Jason's main goal in life is to become a rock star in Portland, OR or Seattle, WA – along the way, he'd like to have a girlfriend and party a lot. He spends a lot of time and energy becoming pretty mediocre at guitar, and hangs out with a poser who's new to town and a couple of older friends who are more interested in scholastic success and their futures (a concept Jason can't really wrap his brain around). He's got an older brother studying at Princeton and dating a nursing student, a very successful mother and a less-successful father who's browbeat by the other constantly.
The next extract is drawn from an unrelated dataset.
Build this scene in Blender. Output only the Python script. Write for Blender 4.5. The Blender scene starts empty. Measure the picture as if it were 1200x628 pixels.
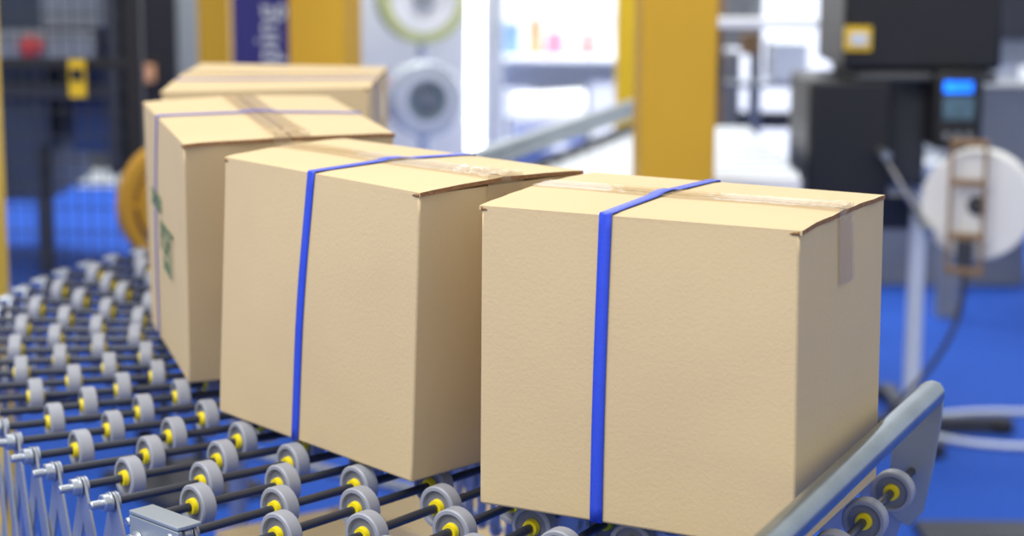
import bpy, math, random
from mathutils import Vector, Matrix
random.seed(7)
scene=bpy.context.scene
V=Vector
T=0.75            # height of the wheel tops above the floor

# ------------------------------------------------------------------ materials
def s2l(c):
    c=c/255.0
    return c/12.92 if c<=.04045 else ((c+.055)/1.055)**2.4
def rgb(r,g,b): return (s2l(r),s2l(g),s2l(b),1)
def mat(name,col,rough=.5,metal=0,var=.08,scale=8,bump=0,bscale=200,emit=0,alpha=1,stretch=None,coat=0,soft=0):
    m=bpy.data.materials.new(name); m.use_nodes=True
    nt=m.node_tree; n=nt.nodes; l=nt.links; b=n['Principled BSDF']
    tc=n.new('ShaderNodeTexCoord'); mp=n.new('ShaderNodeMapping')
    l.new(tc.outputs['Object'],mp.inputs['Vector'])
    if stretch: mp.inputs['Scale'].default_value=stretch
    no=n.new('ShaderNodeTexNoise'); no.inputs['Scale'].default_value=scale; no.inputs['Detail'].default_value=5
    l.new(mp.outputs[0],no.inputs['Vector'])
    cr=n.new('ShaderNodeValToRGB')
    cr.color_ramp.elements[0].position=.3; cr.color_ramp.elements[1].position=.7
    cr.color_ramp.elements[0].color=(col[0]*(1-var),col[1]*(1-var),col[2]*(1-var),1)
    cr.color_ramp.elements[1].color=(min(1,col[0]*(1+var)),min(1,col[1]*(1+var)),min(1,col[2]*(1+var)),1)
    l.new(no.outputs['Fac'],cr.inputs['Fac']); l.new(cr.outputs['Color'],b.inputs['Base Color'])
    b.inputs['Roughness'].default_value=rough; b.inputs['Metallic'].default_value=metal
    b.inputs['Alpha'].default_value=alpha
    b.inputs['Coat Weight'].default_value=coat
    if bump:
        n2=n.new('ShaderNodeTexNoise'); n2.inputs['Scale'].default_value=bscale; n2.inputs['Detail'].default_value=4
        l.new(mp.outputs[0],n2.inputs['Vector'])
        bp=n.new('ShaderNodeBump'); bp.inputs['Strength'].default_value=bump; bp.inputs['Distance'].default_value=.002
        l.new(n2.outputs['Fac'],bp.inputs['Height']); l.new(bp.outputs[0],b.inputs['Normal'])
        if soft:
            n3=n.new('ShaderNodeTexNoise'); n3.inputs['Scale'].default_value=7; n3.inputs['Detail'].default_value=1
            l.new(mp.outputs[0],n3.inputs['Vector'])
            b2=n.new('ShaderNodeBump'); b2.inputs['Strength'].default_value=soft; b2.inputs['Distance'].default_value=.012
            l.new(n3.outputs['Fac'],b2.inputs['Height']); l.new(bp.outputs[0],b2.inputs['Normal']); l.new(b2.outputs[0],b.inputs['Normal'])
    if emit:
        l.new(cr.outputs['Color'],b.inputs['Emission Color']); b.inputs['Emission Strength'].default_value=emit
    return m
M={}
M['card']=mat('cardboard',rgb(206,182,139),.8,var=.035,scale=4,bump=.18,bscale=260,soft=.16)
M['edge']=mat('corrugated_edge',rgb(140,100,64),.9,var=.35,scale=300)
M['tape']=mat('packing_tape',rgb(200,178,146),.10,var=.1,scale=30,bump=.8,bscale=40,alpha=.38)
M['band']=mat('blue_strapping',rgb(50,78,208),.4,var=.05,scale=60,bump=.15,bscale=500)
M['ink']=mat('green_ink',rgb(80,125,90),.7,var=.3,scale=60,alpha=.7)
M['tyre']=mat('grey_wheel_plastic',rgb(150,152,161),.45,var=.05,scale=30)
M['disc']=mat('grey_wheel_disc',rgb(122,124,134),.5,var=.05,scale=30)
M['hub']=mat('yellow_hub',rgb(240,215,20),.4,var=.05,scale=30)
M['rod']=mat('dark_axle_rod',rgb(66,69,79),.35,metal=.5,var=.1,scale=30)
M['zinc']=mat('zinc_steel',rgb(185,190,198),.32,metal=.85,var=.08,scale=40,bump=.05)
M['link']=mat('lattice_steel',rgb(165,170,180),.4,metal=.7,var=.1,scale=20)
M['tube']=mat('galvanised_tube',rgb(140,150,156),.28,metal=.9,var=.16,scale=14)
M['plate']=mat('painted_grey_plate',rgb(152,160,168),.45,metal=.4,var=.05)
M['rubber']=mat('black_rubber',rgb(30,30,34),.6)
M['yellow']=mat('yellow_paint',rgb(216,166,36),.45,var=.05,scale=3)
M['yellow2']=mat('bright_yellow_paint',rgb(238,196,30),.45,var=.04,scale=3)
M['yellowd']=mat('ochre_paint',rgb(190,140,30),.5,var=.05,scale=3)
M['carpet']=mat('blue_carpet',rgb(14,74,172),.95,var=.15,scale=40,bump=.4,bscale=400)
M['floor']=mat('grey_floor',rgb(170,176,182),.6,var=.08)
M['wall']=mat('white_wall',rgb(240,243,246),.7,var=.03,scale=2)
M['navy']=mat('navy_banner',rgb(48,44,120),.6,var=.05)
M['white']=mat('white_plastic',rgb(240,242,244),.5,var=.03)
M['pale']=mat('pale_grey_paint',rgb(215,222,230),.5,var=.05)
M['grey']=mat('mid_grey_paint',rgb(130,135,142),.5,var=.1)
M['steel']=mat('brushed_steel',rgb(160,166,170),.3,metal=.8,var=.1)
M['black']=mat('black_housing',rgb(26,26,30),.4,var=.1)
M['dark']=mat('dark_machine_paint',rgb(50,62,84),.5,var=.35,scale=4)
M['dgrey']=mat('dark_grey_metal',rgb(62,64,70),.45,metal=.3,var=.1)
M['tan']=mat('bronze_bracket',rgb(150,120,85),.4,metal=.4,var=.1)
M['paper']=mat('label_paper',rgb(228,226,220),.7,var=.03)
M['led']=mat('led_strip',(.9,.96,1,1),.5,var=0,emit=5)
M['screen']=mat('screen_blue',rgb(20,110,240),.3,var=.2,scale=40,emit=2.0)
M['screen2']=mat('screen_dim',rgb(70,95,110),.3,var=.4,scale=40,emit=.25)
M['olive']=mat('olive_film',rgb(195,202,140),.3,var=.1)
M['film']=mat('silver_film',rgb(205,214,220),.25,metal=.3,var=.12,scale=10)
M['filmd']=mat('film_core',rgb(130,145,155),.4,var=.1)
M['pink']=mat('pink_film',rgb(225,140,165),.4,var=.1)
M['red']=mat('red_paint',rgb(190,60,55),.5)
M['orange']=mat('orange_paint',rgb(225,165,120),.5)
M['blue']=mat('dark_blue_paint',rgb(45,75,130),.5,var=.15)
M['lblue']=mat('light_blue_paint',rgb(130,165,205),.5,var=.1)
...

The writing is uninspired and dull, there's no life to it at all – just a dry recitation of what's going on. To be fair, there's a bit of flair displayed when he writes little Lake Wobegone-inspired descriptions of things from Jason's mother's perspective, but I never saw the point of those, they didn't seem to add anything. The sex scenes are perfunctory and clumsy (fitting for a seventeen year-old's initial fumblings, I guess), at least those involving Jason. The one with Jason's parents was just . . . odd and unnecessary. There were a couple of anachronisms that bugged me, but by and large, his history is good – he captures the feeling of the time, while maybe overplaying the pre-dawn of the Internet as we know it a little bit.
Were I an LDS youth of that era, I might be offended at the depiction of both the straight-laced LDS and the backsliders. If I were someone who spent time with a lot of LDS at the time depicted in teh book, I might say it was pretty accurate. Either way, it's going to be divisive.
There's nothing new here – stylistically, narratively, or in terms of character. It's all cliché, it's not original, there's nothing here you haven't seen before – and likely better. It's not bad, but it's not worth your time and effort. While reading it, I spent a lot of time annoyed by the book – but there's nothing to rant about here. At Hartje tried to do something, but like Jason, did the bare minimum and it shows (not unlike what I did here).
Disclaimer: I received this book from the author in exchange for this post – sorry Mr. Hartje.